Dataset excerpt:

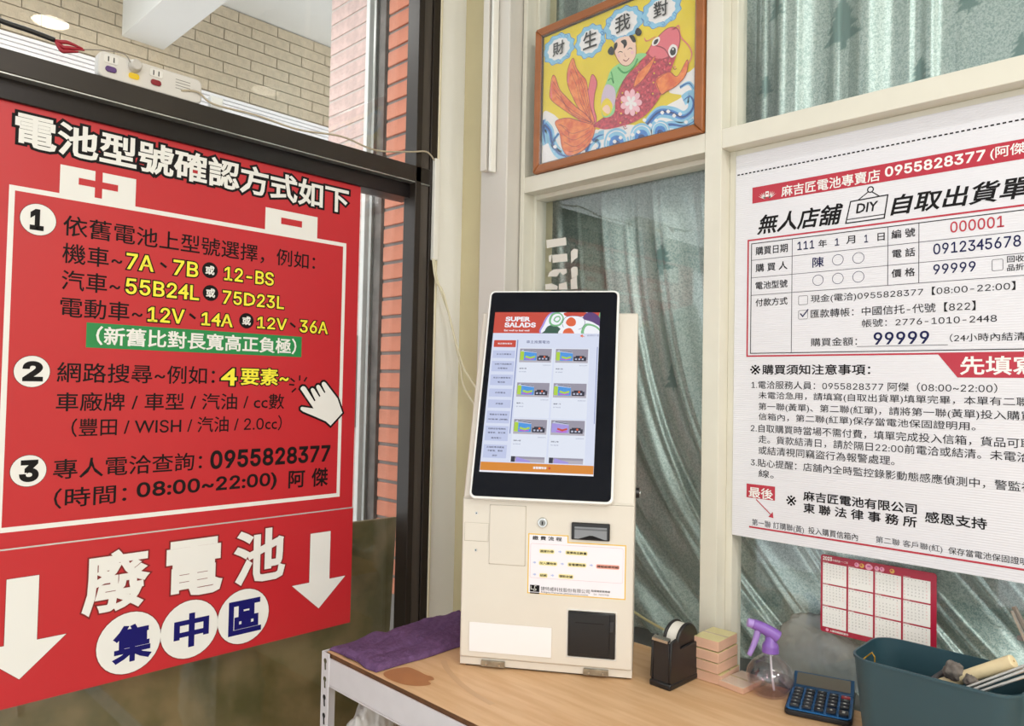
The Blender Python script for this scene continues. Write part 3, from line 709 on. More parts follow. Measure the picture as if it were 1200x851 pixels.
wave([(750, 390), (790, 370), (815, 400)], .008); wave([(200, 600), (170, 650), (210, 690)], .01); wave([(370, 690), (385, 650), (360, 625)], .009)
for k in range(26):
    x = 130+k*27; y = 700-(x-130)*.19+random.uniform(-95, 0)
    if x < 800: blob([(x-9, y), (x, y-9), (x+9, y), (x, y+9)], c_w, 9)
# tail fins
fins = [([(365, 560), (352, 500), (330, 440), (335, 400), (350, 335), (366, 345), (374, 375), (364, 420), (360, 480), (372, 530)], c_rl),
        ([(350, 560), (300, 500), (262, 430), (240, 370), (242, 310), (265, 258), (280, 300), (300, 330), (325, 360), (335, 420), (345, 480), (362, 540)], c_o),
        ([(340, 570), (280, 530), (220, 490), (165, 445), (162, 400), (172, 340), (186, 345), (205, 400), (240, 440), (280, 480), (320, 510), (355, 550)], c_o),
        ([(362, 560), (300, 545), (240, 530), (185, 548), (205, 600), (215, 660), (240, 700), (290, 690), (335, 655), (362, 600)], c_o)]
for k, (pts, m) in enumerate(fins):
    blob(pts, m, 11+k*.3); stroke(pts+[pts[0]], .0013, c_dr, 11.15+k*.3)
for a_ in ((262, 275, 300, 420), (255, 320, 300, 460), (172, 360, 230, 470), (178, 400, 250, 500), (190, 430, 270, 520), (275, 310, 320, 440), (300, 345, 335, 470)):
    stroke([(a_[0], a_[1]), ((a_[0]+a_[2])/2+6, (a_[1]+a_[3])/2), (a_[2], a_[3]), (350, 552)], .0009, c_dr, 12.6)
for a_ in ((210, 560, 260, 600, 340, 575), (215, 600, 270, 630, 345, 590), (225, 640, 280, 660, 348, 605), (245, 685, 300, 670, 350, 620), (200, 560, 240, 580, 250, 640)): stroke([(a_[0], a_[1]), (a_[2], a_[3]), (a_[4], a_[5])], .0009, c_dr, 12.6)
for a_ in ((240, 370, 245, 320, 262, 270), (166, 440, 163, 400, 172, 350)): stroke([(a_[0]+3, a_[1]), (a_[2]+4, a_[3]), (a_[4]+3, a_[5])], .005, c_rl, 12.7, True)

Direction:
Omit the pictures, and quote the material above exactly as given.

Output for this task:
The Blender Python script for this scene continues. Write part 3, from line 709 on. More parts follow. Measure the picture as if it were 1200x851 pixels.
wave([(750, 390), (790, 370), (815, 400)], .008); wave([(200, 600), (170, 650), (210, 690)], .01); wave([(370, 690), (385, 650), (360, 625)], .009)
for k in range(26):
    x = 130+k*27; y = 700-(x-130)*.19+random.uniform(-95, 0)
    if x < 800: blob([(x-9, y), (x, y-9), (x+9, y), (x, y+9)], c_w, 9)
# tail fins
fins = [([(365, 560), (352, 500), (330, 440), (335, 400), (350, 335), (366, 345), (374, 375), (364, 420), (360, 480), (372, 530)], c_rl),
        ([(350, 560), (300, 500), (262, 430), (240, 370), (242, 310), (265, 258), (280, 300), (300, 330), (325, 360), (335, 420), (345, 480), (362, 540)], c_o),
        ([(340, 570), (280, 530), (220, 490), (165, 445), (162, 400), (172, 340), (186, 345), (205, 400), (240, 440), (280, 480), (320, 510), (355, 550)], c_o),
        ([(362, 560), (300, 545), (240, 530), (185, 548), (205, 600), (215, 660), (240, 700), (290, 690), (335, 655), (362, 600)], c_o)]
for k, (pts, m) in enumerate(fins):
    blob(pts, m, 11+k*.3); stroke(pts+[pts[0]], .0013, c_dr, 11.15+k*.3)
for a_ in ((262, 275, 300, 420), (255, 320, 300, 460), (172, 360, 230, 470), (178, 400, 250, 500), (190, 430, 270, 520), (275, 310, 320, 440), (300, 345, 335, 470)):
    stroke([(a_[0], a_[1]), ((a_[0]+a_[2])/2+6, (a_[1]+a_[3])/2), (a_[2], a_[3]), (350, 552)], .0009, c_dr, 12.6)
for a_ in ((210, 560, 260, 600, 340, 575), (215, 600, 270, 630, 345, 590), (225, 640, 280, 660, 348, 605), (245, 685, 300, 670, 350, 620), (200, 560, 240, 580, 250, 640)): stroke([(a_[0], a_[1]), (a_[2], a_[3]), (a_[4], a_[5])], .0009, c_dr, 12.6)
for a_ in ((240, 370, 245, 320, 262, 270), (166, 440, 163, 400, 172, 350)): stroke([(a_[0]+3, a_[1]), (a_[2]+4, a_[3]), (a_[4]+3, a_[5])], .005, c_rl, 12.7, True)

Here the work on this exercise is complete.